Pierre Paul RUBENS, Le Miracle de saint Just
(Siegen, 1577 – Anvers, 1640)
Le Miracle de Saint Just
Vers 1629-1630
Huile sur toile
Hauteur 191 cm. Largeur 134 cm.
Historique : Don de Napoléon III à la Ville, 1853.
Balthazar I Moretus (1574-1641), propriétaire de la célèbre maison d’impression Officina Plantiniana, commanda ce tableau à son ami et confident Rubens vers 1629 pour les Annonciades d’Anvers, détentrices du crâne miraculeux de saint Just de Beauvais. Il était le syndic et le mécène de ce couvent dont la première pierre avait été posée par les archiducs Albert et Isabelle, et où sa cousine germaine Marguerite était la supérieure. Rubens collaborait avec l’imprimeur pour l’illustration de livres depuis 1609, donnant notamment plus de quarante frontispices, et avait peint pour la chapelle familiale la Résurrection (Anvers, cathédrale) en 1611-1612. De passage à Anvers en mai 1629, Rubens réalisa une esquisse (Budapest) avant de commencer l’œuvre. Il demanda à son atelier de la terminer car il retournait en mission diplomatique en Angleterre le 1er juin.
A la suppression des ordres par Joseph II d’Autriche en 1785, l’œuvre fut vendue à Bruxelles et arriva à Paris où Delacroix la vit et la copia chez un marchand en 1847. Six ans plus tard, Napoléon III l’acheta et l’offrit à la Ville de Bordeaux en échange d’un portrait de Rosalba Carriera.
Durant les persécutions de Dioclétien en IIIe siècle, Just, âgé de neuf ans, accompagna son père d’Auxerre à Amiens pour payer la rançon de son oncle emprisonné. Sur le chemin, l’enfant donna sa tunique à un pauvre et ne garda qu’une simple chemise. Après la libération de l’oncle, les trois hommes repartaient vers Auxerre lorsque, près de Beauvais, le proconsul Rictiovarus les fit poursuivre par quatre cavaliers. Just demanda alors à ses aînés de se cacher dans une grotte afin de rencontrer les soldats. Ne pouvant savoir où se trouvaient les deux chrétiens, l’un des poursuivants descendit de cheval et décapita le jeune garçon. Le corps de ce dernier se releva et s’immobilisa après avoir pris la tête entre ses mains (céphalophorie statique). Devant ses deux parents sortis de leur cachette, Just leur demanda de brûler son corps dans la grotte et d’apporter sa tête à sa mère.

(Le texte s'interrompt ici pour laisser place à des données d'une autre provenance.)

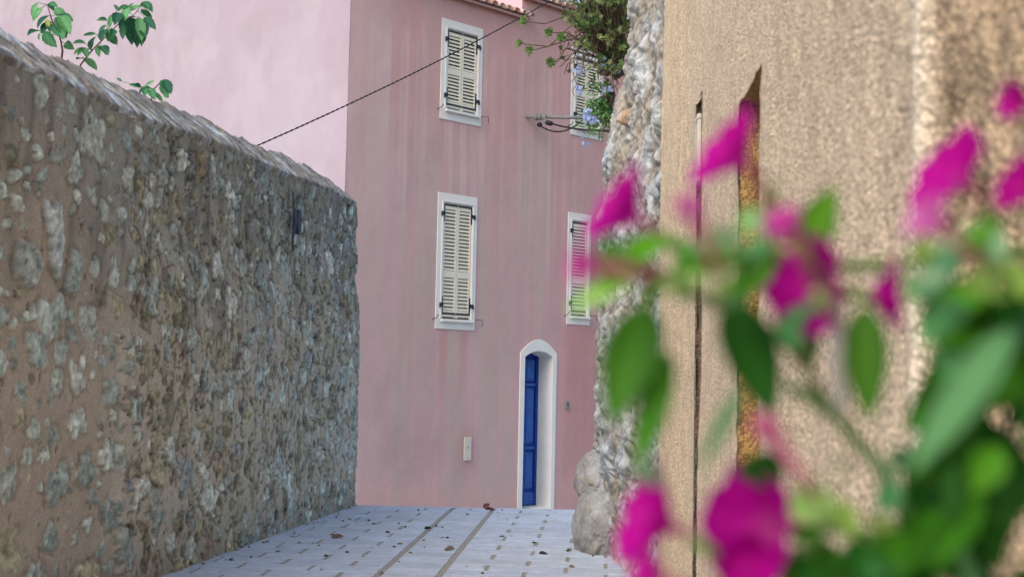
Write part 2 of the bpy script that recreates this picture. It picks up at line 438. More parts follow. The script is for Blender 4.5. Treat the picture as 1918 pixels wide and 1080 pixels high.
    tp.tube([a0+Vector((0, 0, .27))-wd*.03, a0+Vector((0, 0, .14)), a0+wn*.03, a0-Vector((0, 0, .17)), a0-Vector((0, 0, .30))+wd*.02], [.008, .014, .02, .014, .006], 6)
    pts = []
    for k in range(20):
        a = 2*math.pi*k/20; pts.append((math.cos(a)*.05, math.sin(a)*.12))
    cpl = a0+wd*.13+wn*.012
    front = [cpl+wd*x+Vector((0, 0, z))+wn*.012 for x, z in pts]; back = [cpl+wd*x+Vector((0, 0, z))-wn*.05 for x, z in pts]
    tp.add(front+back, [tuple(range(19, -1, -1)), tuple(range(20, 40))]+[(i, (i+1) % 20, 20+(i+1) % 20, 20+i) for i in range(20)])
    t_ = tp.build('anchor_plate', M['iron2'], root); t_['label'] = 'blue-grey iron tie plate and bar set in the stonework'
M['iron2'] = mat('weathered_iron', srgb(66, 74, 86), rough=.7, spec=.3, speck=[(30, .2)])
left_wall()

# ------------------------------------------------------------ beige pebbledash wall on the right
def beige_wall():
    root = empty('pebbledash_wall', (.7, 4, 0), 'tan pebbledash house wall with narrow recesses, close on the right behind the magenta flowers', 'wall')
    bx = lambda y: .39+.0735*y
    nrm = np.array([-1, .0735, 0]); nrm /= np.linalg.norm(nrm)
    Y = np.unique(np.round(np.concatenate([np.arange(-3, .8, .3), np.arange(.8, 3.0, .01), np.arange(3.0, 8.0, .02), [1.46, 3.02, 3.49, 4.90, 5.12, 8.0]]), 4))
    Z = np.unique(np.round(np.concatenate([np.arange(-.1, 1.0, .04), np.arange(1.0, 3.2, .012), np.arange(3.2, 6.2, .06), [2.34, 2.70, 6.2]]), 4))
    Yg, Zg = np.meshgrid(Y, Z, indexing='ij')
    H = (fbm(Yg*1.5, Zg*1.2, 0, 71, 3)-.5)*.03+(fbm(Yg*14, Zg*9, 0, 73, 4)-.5)*.010
    rough = 1-ss(1.44, 1.49, Yg)
    H += rough*((fbm(Yg*16, Zg*16, 0, 75, 4)-.5)*.05-.012)
    H += .008*np.exp(-((Yg-1.50)/.03)**2)
    far = ss(5.3, 5.8, Yg)
    H += far*(.010*np.sin(Yg*9+2*vn(Yg*2, Zg*.3, 0, 77))+.012*(vn(Yg*9, Zg*.4, 0, 78)-.5))
    edge = ss(7.9, 8.0, Yg); H -= edge*.02
    base = mix(srgb(206, 178, 144), srgb(196, 168, 138), fbm(Yg*2, Zg*1.5, 0, 81, 3))
    c = mix(base, srgb(206, 172, 124), far*.3)
    c = mix(c, srgb(172, 138, 98), rough*.75)
    c = mix(c, srgb(112, 86, 58), rough*ss(.52, .68, fbm(Yg*16, Zg*16, 0, 75, 4)*-1+1)*.7)
    c = mix(c, srgb(224, 206, 180), np.exp(-((Yg-1.49)/.025)**2)*.6)
    c = mix(c, srgb(160, 134, 108), ss(.56, .75, fbm(Yg*9, Zg*9, 0, 83, 3))*.3*(1-rough))
    Yj, Zj = Yg.copy(), Zg.copy()
    for (e0, e1, zt) in ((3.02, 3.49, 2.34), (4.90, 5.12, 2.70)):
        ch = .022*ss(.35, .8, vn(Zg*22, Yg*3, 0, 85))*(Zg <= zt+.001)
        Yj += np.where(np.abs(Yg-e0) < 1e-3, ch, 0)-np.where(np.abs(Yg-e1) < 1e-3, ch, 0)
        Zj -= np.where((np.abs(Zg-zt) < 1e-3) & (Yg > e0-.001) & (Yg < e1+.001), .02*vn(Yg*14, 0*Yg, 0, 87), 0)
    xyz = np.stack([bx(Yj), Yj, Zj], -1)+nrm*H[..., None]
    yc = (Y[:-1]+Y[1:])/2; zc = (Z[:-1]+Z[1:])/2
    YC, ZC = np.meshgrid(yc, zc, indexing='ij')
    slot = ((YC > 3.02) & (YC < 3.49) & (ZC < 2.34)) | ((YC > 4.90) & (YC < 5.12) & (ZC < 2.70))
    grid('wall_face', xyz, adj(c, 1.56, .74)*np.array([.99, 1.01, .96]), M['pebble'], root, keep=~slot, flip=True)
    inn = Vector((1, -.0735, 0)).normalized()
    def recess(name, y0, y1, ztop, dep, ccol, lab):
        m = MB(); p0, p1 = Vector((bx(y0), y0, 0)), Vector((bx(y1), y1, 0)); z0, z1 = Vector((0, 0, -.1)), Vector((0, 0, ztop))
        n_ = 30
        def quad(a, b, cc_, d, nu, nv, amp):
            vs = []; fs = []
            for i in range(nu+1):
                for j in range(nv+1):
                    u, v = i/nu, j/nv
                    p = (a*(1-u)+b*u)*(1-v)+(d*(1-u)+cc_*u)*v
                    inside = (0 < i < nu) and (0 < j < nv)
                    k = amp*(float(vn(p.z*18, (p.x+p.y)*18, 0, 5))-.5) if inside else 0
                    vs.append(p+Vector((k, -k, k*.3)))
            for i in range(nu):
                for j in range(nv): a_ = i*(nv+1)+j; fs.append((a_, a_+1, a_+nv+2, a_+nv+1))
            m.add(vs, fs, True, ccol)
        quad(p1+z0, p1+inn*dep+z0, p1+inn*dep+z1, p1+z1, 12, 90, .03)          # far jamb
        quad(p0+z0, p0+inn*dep+z0, p0+inn*dep+z1, p0+z1, 2, 8, 0)
        quad(p0+inn*dep+z0, p1+inn*dep+z0, p1+inn*dep+z1, p0+inn*dep+z1, 2, 8, 0)
        quad(p0+z1, p1+z1, p1+inn*dep+z1, p0+inn*dep+z1, 8, 8, .0)
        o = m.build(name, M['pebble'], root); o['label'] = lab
        return o
    recess('recess', 3.02, 3.49, 2.34, .22, srgb(188, 150, 98), 'wide recess with rusty orange rough side')
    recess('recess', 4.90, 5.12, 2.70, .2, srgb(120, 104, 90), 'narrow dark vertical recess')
    # end face and body
    m = MB()
    c_ = srgb(200, 172, 140)
    e0 = Vector((bx(8)+.002, 8.0, -.1)); e1 = e0+Vector((2.5, -.18, 0)); up = Vector((0, 0, 6.3))
    m.add([e0, e1, e1+up, e0+up], [(3, 2, 1, 0)], False, c_)
    m.build('end_face', M['pebble'], root)
    m = MB(); f0 = Vector((bx(-3), -3, 6.2)); f1 = Vector((bx(8), 8, 6.2))
    m.add([f0, f1, f1+Vector((2.5, 0, 0)), f0+Vector((2.5, 0, 0))], [(0, 1, 2, 3)], False, c_)
    m.build('wall_top', M['pebble'], root)
    # pale meter box in the narrow recess
    b = MB()
    q = Vector((bx(5.02)+.02, 5.02, 2.47)); ly = Vector((.0735, 1, 0)).normalized(); lx = Vector((1, -.0735, 0)).normalized()
    b.box(q, ly*.06, lx*.03, Vector((0, 0, .13))); b.box(q+Vector((0, 0, .14)), ly*.063, lx*.033, Vector((0, 0, .012)))
    o = b.build('junction_box', M['cream'], None, bevel=.006)
    tag(o, 'small pale box fixed inside the narrow recess of the tan pebbledash wall', 'junction box')
beige_wall()

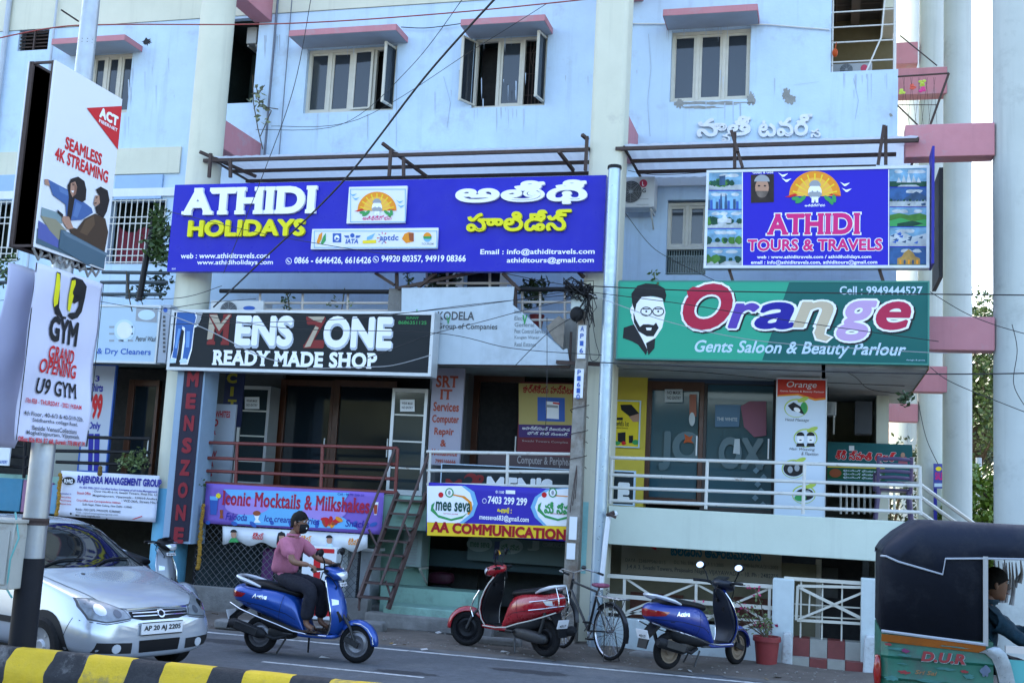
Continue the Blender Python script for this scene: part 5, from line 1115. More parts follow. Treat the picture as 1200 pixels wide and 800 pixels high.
def wheel(x, r, wd, parent, rimm, spokes=5, solid=False):
    rr = wd/2; t = MB(); n = 14
    t.lathe([(r-rr+rr*math.cos(2*math.pi*k/n), rr*math.sin(2*math.pi*k/n)) for k in range(n+1)], (x, 0, r), 'Y', 40)
    w_ = t.build('wheel', tyre_m, parent, smooth=True, local=True)
    q = MB(); ri = r-wd*.92; q.lathe([(ri, -rr*.8), (ri+.012, -rr*.8), (ri+.012, rr*.8), (ri, rr*.8), (ri-.014, 0), (ri, -rr*.8)], (x, 0, r), 'Y', 36)
    q.lathe([(.0, -rr*.9), (.045, -rr*.9), (.05, 0), (.045, rr*.9), (0, rr*.9)], (x, 0, r), 'Y', 20)
    if solid: q.lathe([(.045, -.015), (ri*.7, -.03), (ri, -.01), (ri, .01), (ri*.7, .03), (.045, .015)], (x, 0, r), 'Y', 36)
    for k in range(spokes):
        a = 2*math.pi*k/spokes+.3; d = Vector((math.cos(a), 0, math.sin(a))); c = Vector((x, 0, r)); q.bar(c+d*.03, c+d*(ri+.004), .035, .03)
    q.build('rim', rimm, w_, smooth=True)
    return w_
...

Dans une composition simple, la scène au premier plan et la perspective fuyant sur la droite, Rubens réussit à contourner les difficultés de la représentation - un jeune garçon décapité, son corps mort mais sa tête encore animée et les yeux étincelants de vie – bien qu’il eût peint la tête tranchée de Méduse en 1617 (Vienne) et celle de Cyrus en 1618 (Boston) et en 1620-1625 (Paris). Il reprit l’attitude penchée du Sénèque (1612-1613, Munich) pour l’enfant et il conféra aussi un expressionnisme - peu habituel dans son œuvre avec la stupeur des deux chrétiens - que remarquèrent Reynolds en 1781 : « De ce sujet ingrat, Rubens a fait un excellent tableau, d’un dessin correct et colorié d’une manière plus pure que cela ne lui étoit ordinaire. La surprise de ces deux hommes est admirablement exprimée ; et l’union entre elles et le fonds est de la plus grande perfection » ; et surtout Delacroix : « 8 février (1847), lundi. Excellente journée. J’ai débuté par aller voir rue Taranne le tableau de saint Just de Rubens. Admirable peinture. Les deux figures des assistants, de son gros dessin, mais d’une franchise de clair-obscur et de couleur qui n’appartient qu’à l’homme qui ne cherche pas et qui a mis sous ses pieds les folles recherches et les exigences plus sottes encore ».